ECONOMíA › OPINIóN
› Por Alfredo Zaiat
La evaluación realizada sobre las cifras fiscales del mes pasado es una muestra de la contaminación existente en el análisis económico doméstico. La disminución del superávit de las cuentas públicas fue presentada con alarma por gran parte de los medios. No tardaron en aparecer inquietantes informes de gurúes de la city especializados en el error sobre la debilidad fiscal y, por lo tanto, acerca de las amenazas que acecharían a la economía. También el Gobierno quedó atrapado en el juego de la ortodoxia al tratar de minimizar la reducción del excedente fiscal, destacando el saldo trimestral y no el mensual de la Tesorería, además de resaltar la continuidad de los superávit gemelos (fiscal y comercial).
La carencia de políticas anticíclicas es uno de los caballitos de batalla de los economistas que todavía no se enteraron de que sus libros de cabecera se han incendiado con la caída del Muro de Wall Street. Esa secta también enfatiza la experiencia chilena para criticar en el caso argentino la ausencia de un estrategia de ahorro preventivo para enfrentar los incesantes vencimientos de deuda en un contexto de crisis financiera global. Sin embargo, sin explicitarlo ni explicarlo debido a la insólita desaparición de la figura del ministro de Economía, el Gobierno aplica una estrategia heterodoxa culposa. Apela a recursos acumulados en épocas de vacas gordas por diferentes dependencias públicas, concentrados en un impreciso fondo anticíclico depositado en cuentas del Banco Nación, para cubrir compromisos inmediatos. A la vez, sostiene el ritmo del gasto público en un escenario de retracción de los ingresos para defender el nivel de actividad económica. O sea, existe un fondo anticíclico que no se expone para evitar críticas comprensibles acerca de su informalidad y a la vez se impulsa una política expansiva para sostener la demanda agregada en períodos recesivos.
La flexibilidad fiscal que implica disminuir el superávit del Tesoro es la regla básica que aplican los países centrales y que recomiendan los organismos multilaterales devenidos en keynesianos por conveniencia. La restricción principal de las economías periféricas respecto de las desarrolladas es que no pueden sostener déficit crecientes ni emitir sin límite, como tienen la fortuna las potencias mundiales al poseer monedas de aceptación universal (dólar y euro).

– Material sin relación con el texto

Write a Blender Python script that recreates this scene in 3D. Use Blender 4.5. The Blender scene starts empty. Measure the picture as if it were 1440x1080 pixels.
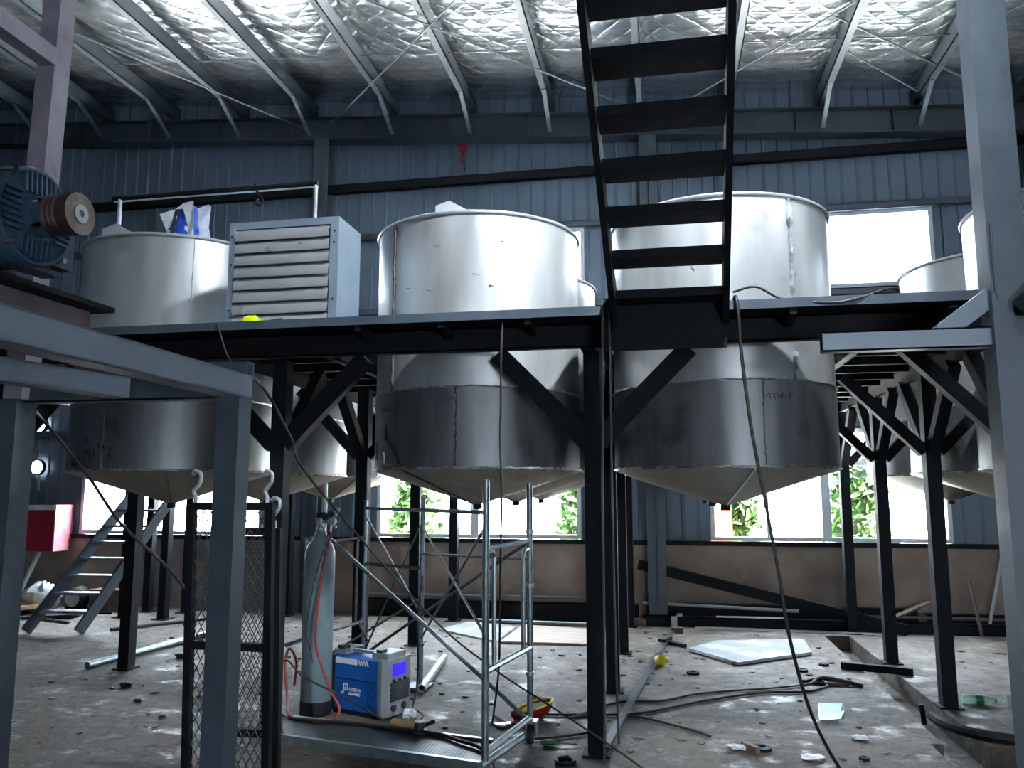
import bpy, bmesh, math, random
from mathutils import Vector, Matrix
random.seed(7)
R = math.radians
scn = bpy.context.scene
COL = scn.collection

# ------------------------------------------------------------------ camera, world, lights, exposure
cam_d = bpy.data.cameras.new('camera'); cam = bpy.data.objects.new('camera', cam_d); COL.objects.link(cam)
cam.location = (0, 0, 1.6); cam.rotation_euler = (R(90 + 7.63), 0, R(10.8))
cam_d.sensor_width = 36; cam_d.lens = 28.0; cam_d.clip_start = 0.05; cam_d.clip_end = 200
scn.camera = cam

w = bpy.data.worlds.new('overcast_sky'); scn.world = w; w.use_nodes = True
bg = w.node_tree.nodes['Background']
bg.inputs[0].default_value = (0.80, 0.90, 1.0, 1); bg.inputs[1].default_value = 34.0

def area(name, loc, target, sx, sy, power, color, shape='RECTANGLE', spread=180):
    d = bpy.data.lights.new(name, 'AREA'); d.shape = shape; d.size = sx
    if shape in ('RECTANGLE', 'ELLIPSE'): d.size_y = sy
    d.energy = power; d.color = color; d.spread = R(spread)
    o = bpy.data.objects.new(name, d); COL.objects.link(o); o.location = loc
    o.rotation_euler = (Vector(target) - Vector(loc)).to_track_quat('-Z', 'Y').to_euler()
    return o
# high-bay lamp of the hall, above and in front of the tanks
area('high_bay_light', (1.0, 3.0, 6.1), (-0.4, 5.6, 3.3), 0.35, 0.35, 190, (0.86, 0.94, 1.0), 'DISK', 92)
area('high_bay_light', (5.2, 3.0, 5.9), (4.6, 4.0, 0.0), 0.35, 0.35, 90, (0.86, 0.94, 1.0), 'DISK')

# high sun outdoors, shining along the back wall on the pale yard behind the hall
sun_d = bpy.data.lights.new('sun', 'SUN'); sun_d.energy = 420; sun_d.color = (1, .98, .94); sun_d.angle = R(2)
sun_o = bpy.data.objects.new('sun', sun_d); COL.objects.link(sun_o); sun_o.location = (20, 12, 20)
sun_o.rotation_euler = Vector((-.75, .12, -1)).to_track_quat('-Z', 'Y').to_euler()

scn.view_settings.view_transform = 'Standard'; scn.view_settings.look = 'None'
scn.view_settings.gamma = 1.0; scn.view_settings.use_curve_mapping = False
scn.view_settings.exposure = 0.0
try:
    scn.cycles.use_denoising = True
    scn.cycles.max_bounces = 8; scn.cycles.diffuse_bounces = 4; scn.cycles.glossy_bounces = 4
    scn.cycles.transparent_max_bounces = 16; scn.cycles.sample_clamp_indirect = 25.0
    scn.cycles.caustics_reflective = True; scn.cycles.blur_glossy = 0.6
except Exception:
    pass

# ------------------------------------------------------------------ materials
def rgb(h):
    h = h.lstrip('#'); v = [int(h[i:i+2], 16) / 255 for i in (0, 2, 4)]
    return tuple(((x / 12.92) if x <= .04045 else ((x + .055) / 1.055) ** 2.4) for x in v) + (1,)

def mat(name, c1, c2=None, scale=6.0, stretch=(1, 1, 1), r=(0.5, 0.6), metal=0.0, bump=0.0, bscale=None, lo=.35, hi=.65, detail=6, spots=None, emit=None):
    m = bpy.data.materials.new(name); m.use_nodes = True
    nt = m.node_tree; N = nt.nodes; L = nt.links; b = N['Principled BSDF']
    b.inputs['Metallic'].default_value = metal
    tc = N.new('ShaderNodeTexCoord'); mp = N.new('ShaderNodeMapping'); mp.inputs['Scale'].default_value = stretch
    oi = N.new('ShaderNodeObjectInfo')
    ad = N.new('ShaderNodeVectorMath'); ad.operation = 'MULTIPLY_ADD'
    ad.inputs[1].default_value = (1, 1, 1)
    cb = N.new('ShaderNodeCombineXYZ'); mu = N.new('ShaderNodeMath'); mu.operation = 'MULTIPLY'; mu.inputs[1].default_value = 37.0
    L.new(oi.outputs['Random'], mu.inputs[0]); L.new(mu.outputs[0], cb.inputs[0]); L.new(mu.outputs[0], cb.inputs[1])
    L.new(tc.outputs['Object'], ad.inputs[0]); L.new(cb.outputs[0], ad.inputs[2]); L.new(ad.outputs[0], mp.inputs['Vector'])
    nz = N.new('ShaderNodeTexNoise'); nz.inputs['Scale'].default_value = scale; nz.inputs['Detail'].default_value = detail
    L.new(mp.outputs[0], nz.inputs['Vector'])
    cr = N.new('ShaderNodeValToRGB'); cr.color_ramp.elements[0].position = lo; cr.color_ramp.elements[1].position = hi
    cr.color_ramp.elements[0].color = rgb(c1); cr.color_ramp.elements[1].color = rgb(c2 or c1)
    L.new(nz.outputs['Fac'], cr.inputs['Fac'])
    out = cr.outputs['Color']
    if spots:
        sc, col, a, bb, amt = spots
        n2 = N.new('ShaderNodeTexNoise'); n2.inputs['Scale'].default_value = sc; n2.inputs['Detail'].default_value = 5
        L.new(ad.outputs[0], n2.inputs['Vector'])
        c2r = N.new('ShaderNodeMapRange'); c2r.inputs[1].default_value = a; c2r.inputs[2].default_value = bb
        c2r.inputs[4].default_value = amt
        L.new(n2.outputs['Fac'], c2r.inputs[0])
        mx = N.new('ShaderNodeMix'); mx.data_type = 'RGBA'
        L.new(c2r.outputs[0], mx.inputs[0]); L.new(out, mx.inputs[6]); mx.inputs[7].default_value = rgb(col)
        out = mx.outputs[2]
    L.new(out, b.inputs['Base Color'])
    mr = N.new('ShaderNodeMapRange'); mr.inputs[1].default_value = .3; mr.inputs[2].default_value = .7
    mr.inputs[3].default_value = r[0]; mr.inputs[4].default_value = r[1]
    L.new(nz.outputs['Fac'], mr.inputs[0]); L.new(mr.outputs[0], b.inputs['Roughness'])
    if bump:
        n3 = nz
        if bscale:
            n3 = N.new('ShaderNodeTexNoise'); n3.inputs['Scale'].default_value = bscale; n3.inputs['Detail'].default_value = 5
            L.new(mp.outputs[0], n3.inputs['Vector'])
        bp = N.new('ShaderNodeBump'); bp.inputs['Strength'].default_value = 1; bp.inputs['Distance'].default_value = bump
        L.new(n3.outputs['Fac'], bp.inputs['Height']); L.new(bp.outputs[0], b.inputs['Normal'])
    if emit:
        b.inputs['Emission Color'].default_value = rgb(emit[0]); b.inputs['Emission Strength'].default_value = emit[1]
    return m

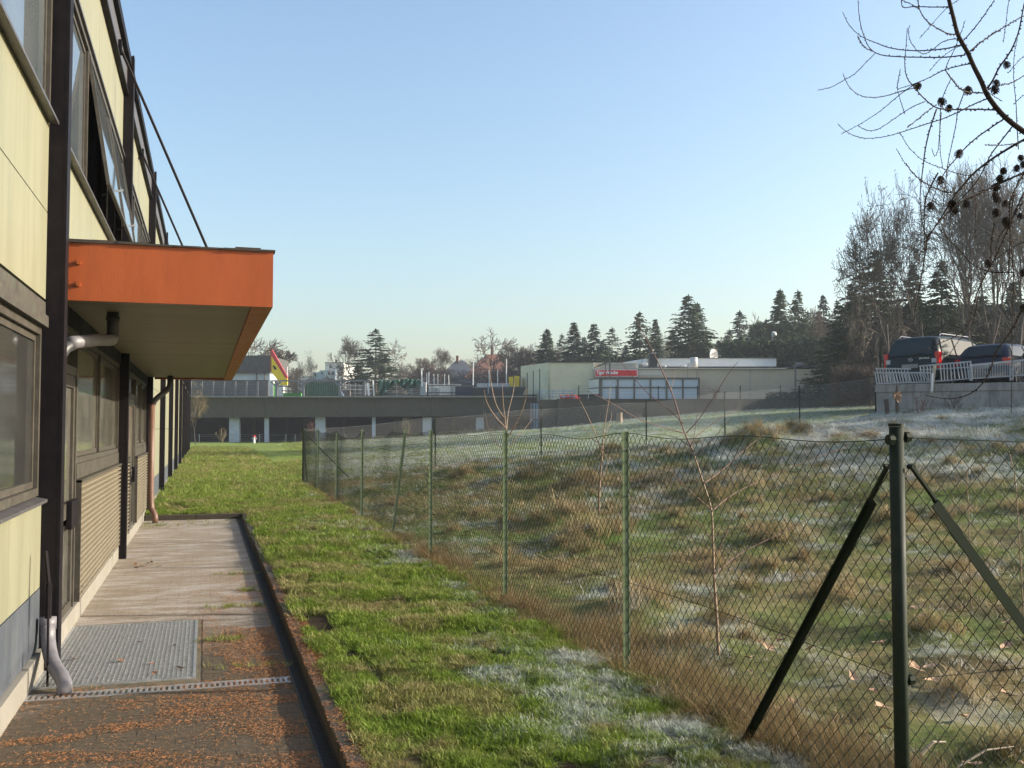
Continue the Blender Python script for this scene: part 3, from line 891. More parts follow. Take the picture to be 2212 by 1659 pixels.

Esa limitación hoy es mayor por la ausencia de financiamiento internacional voluntario que serviría para cubrir baches de las cuentas públicas. En el caso argentino el chaleco de fuerza es todavía aún más firme debido a sus antecedentes de desesquilibrios macroeconómicos crónicos. De todos modos, pese a que la deuda sigue siendo una carga pesada, aunque menor a la registrada en la década pasada en relación con el PIB o con las exportaciones, y a que no existe margen para monetizar un déficit por la traumática experiencia de décadas pasadas, igual existe margen para disminuir el superávit en forma transitoria para enfrentar la crisis. No se trata de un defecto, como señalan economistas del establishment con un fundamentalismo fiscalista. Por el contrario, esa medida es una virtud que el Gobierno salió a disimular, especulando sobre los titulares de diarios o las expectativas empresarias, dejando pasar el momento de seguir trabajando en la necesidad de profundizar el cambio en el paradigma del análisis económico local. Disminuir el superávit sin pasar a un déficit creciente es una oportuna política anticíclica para amortiguar los costos internos de la crisis global. El debate relevante se encontraría en la evaluación del destino de esos fondos para estudiar si sirven como factor de distribución de ingresos o de multiplicador de la actividad y que no se pierden en gastos improductivos. Pero es tanta la contaminación de la ortodoxia en el debate local en los temas fiscales que termina obturando la posibilidad de avanzar en el análisis de esa instancia de política económica.